Monday, April 11, 2005

Radar Bros :: The Fallen Leaf Pages

I like to write reviews first thing in the morning typically. This morning it's Monday. I'm a little foggy from a weekend of intense method drinking. Before arriving to work, I managed to have my neighbor's dog jump on me and put two big muddy paw prints on my clean white shirt. Then, as I disembarked for a gainful day, I managed to slam my van into my fiance's honda. This is definitely Monday.
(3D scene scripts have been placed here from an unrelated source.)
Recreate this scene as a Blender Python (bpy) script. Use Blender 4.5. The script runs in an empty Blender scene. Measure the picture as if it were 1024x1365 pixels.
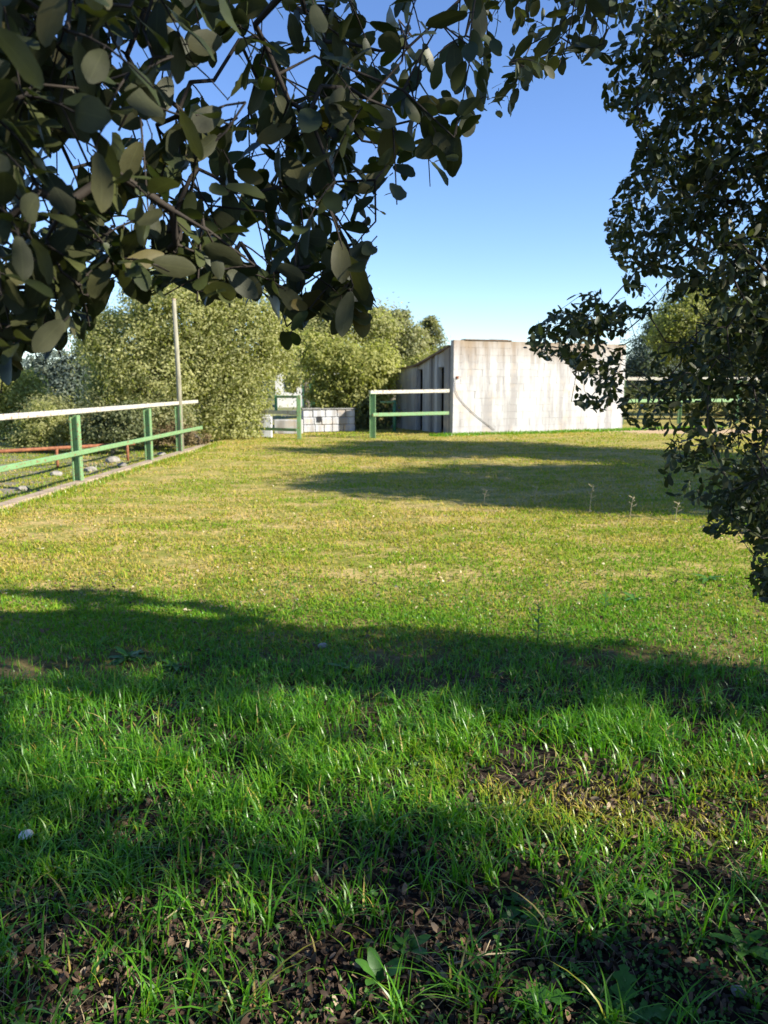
import bpy, math, random
import numpy as np
from mathutils import Vector, Matrix
PI = math.pi
rng = np.random.default_rng(11)
random.seed(11)
SC = bpy.context.scene
COL = SC.collection

# ------------------------------------------------------------------ camera, sky, sun, exposure
CAM_Z, PITCH, FPX = 1.5, math.radians(9.3), 1040.0
cam = bpy.data.cameras.new('camera'); cam_o = bpy.data.objects.new('camera', cam); COL.objects.link(cam_o)
cam.sensor_fit = 'VERTICAL'; cam.sensor_height = 24.0; cam.lens = 24.0*FPX/1365
cam.clip_start = 0.05; cam.clip_end = 2000
cam_o.location = (0, 0, CAM_Z); cam_o.rotation_euler = (math.radians(90)-PITCH, 0, 0)
cam.dof.use_dof = True; cam.dof.focus_distance = 1.6; cam.dof.aperture_fstop = 6.0
SC.camera = cam_o
SUN_EL = math.radians(32)
LH = np.array([-0.94, 0.342])                 # the way shadows fall on the ground
LH = LH/np.linalg.norm(LH)
w = bpy.data.worlds.new('World'); SC.world = w; w.use_nodes = True
nt = w.node_tree; nt.nodes.clear()
sky = nt.nodes.new('ShaderNodeTexSky'); sky.sky_type = 'NISHITA'; sky.sun_disc = False
sky.sun_elevation = SUN_EL; sky.sun_rotation = math.atan2(-LH[0], -LH[1])
sky.air_density = 0.9; sky.dust_density = 0.1; sky.ozone_density = 3.0; sky.altitude = 400
bg = nt.nodes.new('ShaderNodeBackground'); bg.inputs['Strength'].default_value = 0.110
wo = nt.nodes.new('ShaderNodeOutputWorld')
hsv = nt.nodes.new('ShaderNodeHueSaturation'); hsv.inputs['Saturation'].default_value = 1.12; hsv.inputs['Hue'].default_value = .509
nt.links.new(sky.outputs[0], hsv.inputs['Color']); nt.links.new(hsv.outputs[0], bg.inputs[0]); nt.links.new(bg.outputs[0], wo.inputs[0])
sl = bpy.data.lights.new('sun', 'SUN'); sl.energy = 5.0; sl.angle = math.radians(0.5); sl.color = (1, .94, .82)
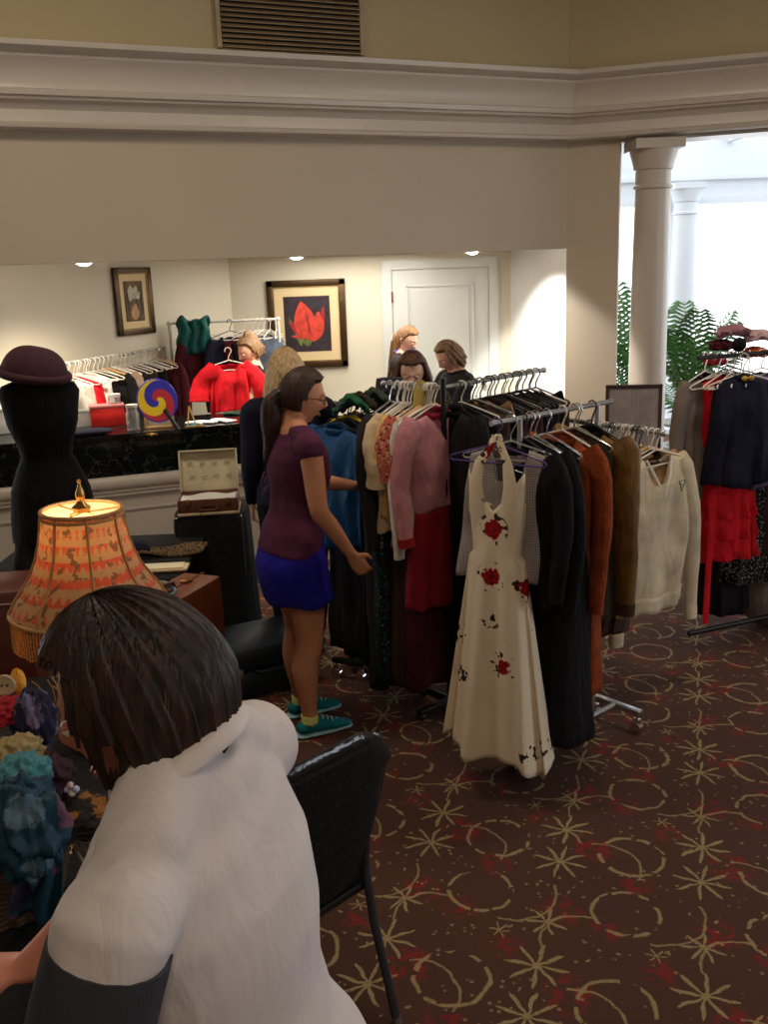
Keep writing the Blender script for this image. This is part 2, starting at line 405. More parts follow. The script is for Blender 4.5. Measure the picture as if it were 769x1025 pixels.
# the rest of the foyer behind and beside the camera
w=MB(); w.box((-5,-3.5,0),(-4.9,5.2,4.6)); struct('wall_far_left',w,paint,smooth=False)
w=MB(); w.box((-5,-3.6,0),(8,-3.5,4.6)); struct('wall_behind_camera',w,paint,smooth=False)
w=MB(); w.box((7.0,-3.5,0),(7.1,0,4.6)); w.box((7.0,2.2,0),(7.1,6.1,4.6)); w.box((7.0,0,0),(7.1,2.2,1.0)); w.box((7.0,0,3.2),(7.1,2.2,4.6)); struct('wall_far_right',w,paint,smooth=False)  # unseen wall; its opening is made up to hold the added side lamp

# door in the back wall
dx0,dx1=aty(382,262,BY).x,aty(498,257,BY).x; dz=2.165
w=MB(); cw=.085
w.box((dx0,BY-.03,0),(dx0+cw,BY,dz)); w.box((dx1-cw,BY-.03,0),(dx1,BY,dz)); w.box((dx0,BY-.032,dz-cw),(dx1,BY,dz))
w.box((dx0-.012,BY-.018,0),(dx0,BY,dz+.012)); w.box((dx1,BY-.018,0),(dx1+.012,BY,dz+.012))
dr=thing('door_1','white painted panel door in the back wall','door',(0,0,0)); del dr['label']; del dr['category']; dr['kind']='structure'
w.build('door_casing',doorw,dr,smooth=False)
w=MB(); a,b_,t=dx0+cw+.006,dx1-cw-.006,dz-cw-.006
w.box((a,BY-.012,.01),(b_,BY,t))
w.build('door_leaf',doorw,dr,smooth=False)
for z0,z1 in ((1.02,t-.14),(.18,.88)):
    w=MB()
    for (xa,xb,za,zb) in ((a+.13,b_-.13,z1-.02,z1),(a+.13,b_-.13,z0,z0+.02),(a+.13,a+.15,z0,z1),(b_-.15,b_-.13,z0,z1)): w.box((xa,BY-.026,za),(xb,BY-.011,zb),bev=.004)
    w.box((a+.18,BY-.022,z0+.05),(b_-.18,BY-.011,z1-.05),bev=.004)
    w.build('door_panel',doorw,dr,smooth=False)
for z in (1.83,1.0,.25):
    w=MB(); w.box((a-.012,BY-.034,z-.05),(a+.006,BY-.011,z+.05)); w.build('hinge',brass,dr)
w=MB(); w.tube([(b_-.06,BY-.012,1.0),(b_-.06,BY-.05,1.0)],.012); w.ball((b_-.06,BY-.07,1.0),.028); w.build('door_handle',brass,dr)

# column on the right, carrying the cornice
cs=K+DB*.645; 
def column(name,cx_,cy_,r,zt,m):
    w=MB(); s=r/.14
    prof=[(.21,0),(.21,.06),(.19,.08),(.20,.12),(.17,.15),(.16,.20),(.152,.22),(.15,.9),(.146,1.8),(.135,zt-.36),(.15,zt-.35),(.15,zt-.33),(.136,zt-.32),(.136,zt-.22),(.15,zt-.21),(.155,zt-.18),(.17,zt-.13),(.18,zt-.10),(.185,zt-.07)]
    w.lathe([(a*s,z) for a,z in prof],40,c=(cx_,cy_),cap=True); q=.188*s
    w.box((cx_-q,cy_-q,zt-.07),(cx_+q,cy_+q,zt)); return struct(name,w,m,angle=30)
column('trim_3',cs.x+.02,cs.y+.05,.138,2.96,trimw)

# sunroom beyond the column
SY=12.0
col2=aty(683,300,11.7)
column('trim_4',col2.x,11.7,.14,2.95,sunp)
xL=aty(612,250,SY).x-.6; xa=aty(671,250,SY).x; xb=aty(697,250,SY).x
w=MB(); zt=aty(730,203,SY).z
w.box((xa-.02,SY,0),(xb,SY+.2,zt+.02)); w.box((xL-1,SY,0),(8,SY+.2,.45))
w.box((xL-1,SY,zt),(8,SY+.2,3.62)); struct('wall_sunroom',w,sunp,smooth=False)
w=MB(); w.box((xL-1,SY-.04,3.0),(8,SY,3.05)); w.box((xL-1,SY-.03,zt),(8,SY,zt+.08)); struct('trim_5',w,sunp,smooth=False)
# clerestory bars of the sunroom roof
w=MB()
for k,(yy,zz) in enumerate(((9.6,3.38),(10.3,3.46),(11.0,3.54))): w.box((1.0,yy,zz),(8,yy+.10,zz+.07))
for k in range(5): w.box((3.0+k*1.25,8.6,3.42),(3.06+k*1.25,12.1,3.66))
struct('window_1',w,sunp,smooth=False)
w=MB()
for k in range(1,4): x=xb+k*1.35; w.box((x,SY+.05,.45),(x+.05,SY+.12,zt))
x=xa; w.box((xL-1,SY+.04,.45),(8,SY+.13,.50)); struct('window_2',w,sunp,smooth=False)

# ceiling vent above the cornice
s0,z0=atw(222,55,A0,DA); s1,_=atw(359,40,A0,DA)
vt=thing('ceiling_vent','brown louvred air vent high on the wall above the cornice','vent',(*(A0+DA*s0),3.54),math.atan2(DA.y,DA.x))
L_=s1-s0; hgt=.42
w=MB(); w.box((-.03,-.02,-.02),(L_+.03,-.001,hgt+.02)); w.box((-.03,-.035,-.02),(0,-.02,hgt+.02)); w.box((L_,-.035,-.02),(L_+.03,-.02,hgt+.02)); w.build('frame',mat('vent_frame_paint',srgb(168,150,120),.5),vt,smooth=False)
w=MB(); w.box((0,-.024,-.02),(L_,-.021,hgt)); w.build('duct_backing',mat('duct_black',(.02,.016,.012),.9,var=0),vt,smooth=False)
for k in range(14):
    w=MB(); z=k*.031-.02; w.add([(0,-.05,z),(L_,-.05,z),(L_,-.024,z+.018),(0,-.024,z+.018),(0,-.05,z+.006),(L_,-.05,z+.006),(L_,-.024,z+.024),(0,-.024,z+.024)],[[0,1,2,3],[7,6,5,4],[0,4,5,1],[1,5,6,2],[2,6,7,3],[3,7,4,0]])
    w.build('slat',mat('vent_slat_bronze',srgb(140,116,84),.45),vt,smooth=False)

# counter
cz=1.07; Lc=2.2
Cc=V(atz(0,445,cz)[:2]); DC=V(atz(249,425.6,cz)[:2])-Cc; DC.normalize(); DC=(DC+DA).normalized()
MC=frame((Cc.x,Cc.y),(DC.x,DC.y))
ct=thing('reception_counter','long counter with a glossy black marble top and white panelled front','counter',(Cc.x,Cc.y,0),math.atan2(DC.y,DC.x))
w=MB(); w.box((-.3,0,cz-.035),(Lc,.62,cz),bev=.006); w.build('counter_top',marble,ct,smooth=False)
w=MB(); w.box((-.3,.02,.77),(Lc-.02,.06,cz-.035)); w.build('marble_apron',marble,ct,smooth=False)
w=MB(); w.tube([(-.3,.03,.735),(Lc-.02,.03,.735)],[(.05,.04)]*2,16); w.box((-.3,.012,.675),(Lc-.02,.1,.69)); w.box((-.3,.005,.65),(Lc-.02,.1,.66)); w.build('rounded_moulding',trimw,ct)
w=MB(); w.box((-.3,.03,.0),(Lc-.03,.10,.74)); w.box((-.3,.018,.54),(Lc-.03,.03,.552)); w.box((-.3,.0,.0),(Lc-.03,.03,.12)); w.build('front_panel',trimw,ct,smooth=False)
w=MB(); w.box((-.3,.10,.0),(Lc-.03,.58,cz-.05)); w.build('cabinet_body',trimw,ct,smooth=False)
def onc(px,py,off=0): 
    p=atz(px,py,cz+off); return V((p.x,p.y,cz))

# recessed lights under the bulkhead
for i,(px,py,lb) in enumerate(((84,262,'recessed ceiling light at the left end of the bulkhead, above the burgundy hat'),(297,258,'recessed ceiling light above the framed red tulip'),(473,251,'recessed ceiling light above the white door'))):
    s_,_=atw(px,py,A0-V((DA.y,-DA.x))*.20,DA); p=A0-NA*.20+DA*s_
    t=thing('recessed_light',lb,'ceiling light',(p.x,p.y,2.205),0,'recessed lights over the counter')
    w=MB(); w.lathe([(.075,0),(.078,-.012),(.06,-.02),(.05,-.012),(.05,0)],28); w.build('trim_ring',white,t)
    w=MB(); w.ball((0,0,-.008),(.05,.05,.028),16); w.build('bulb',mat('lamp_glow',(1,.93,.8),.5,var=0,emis=30),t)
    l=bpy.data.lights.new('downlight','SPOT'); l.energy=74; l.color=(1,.86,.66); l.spot_size=radians(140); l.spot_blend=.9; l.shadow_soft_size=.05
    o=bpy.data.objects.new('downlight',l); C.objects.link(o); o.location=(p.x,p.y,2.14)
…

Arriving to work, I stared at my list of records to review and wondered if there was anything there that could possibly help my dismal morning. Ladies and Gentlemen...I give you Radar Bros. This Los Angeles based trio, led by Jim Putnam explore the softer, pinker side of the bloated belly of indie rock. This music is unassuming, charming, warm, and very pleasant. Understated, spot on vocals, creeping tempos, lilting theremin-like keyboard chirps and wails, and tasteful guitars work together in concert with smart, extremely well crafted songwriting to make the kind of record that you could put on just after a car was my case, and feel like it was all gonna be allright.
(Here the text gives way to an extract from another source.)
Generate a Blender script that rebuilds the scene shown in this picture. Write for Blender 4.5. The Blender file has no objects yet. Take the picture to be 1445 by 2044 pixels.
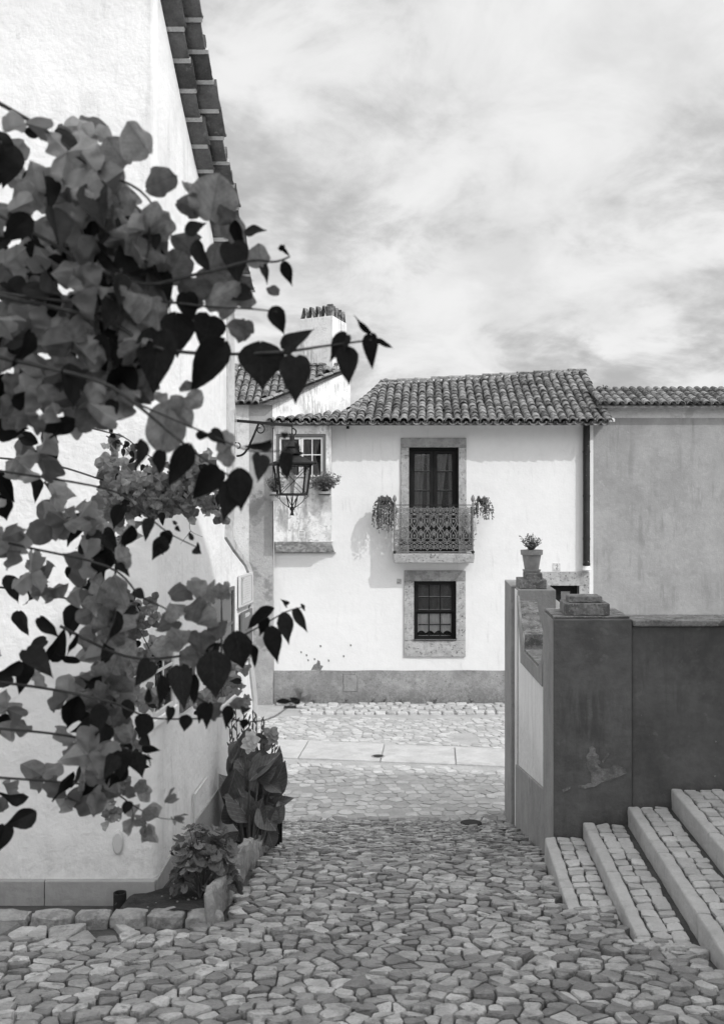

Much like 2002's "And the Surrounding Mountains", "The Fallen Leaf Pages" blends tones and moods in very much the same way you might find on albums by Sparklehorse, Pink Floyd (Atom Heart Mother through Dark Side of the Moon), The For Carnation, Pernice Brothers, Alan Parson's Project, Grandaddy or even at times like the later work of the Flaming Lips or Mercury Rev. The difference that makes the Radar Bros. shine is there wonderful consistency. Every song, though different from the last, has the same attention to detail. Every song is orchestrated to perfection. Every song stands on it's own. There is no filler or "lo-fi" experimentation. "The Fallen Leaf Pages" is a thinking person's record, made by some thinking people. Definitely a great listen.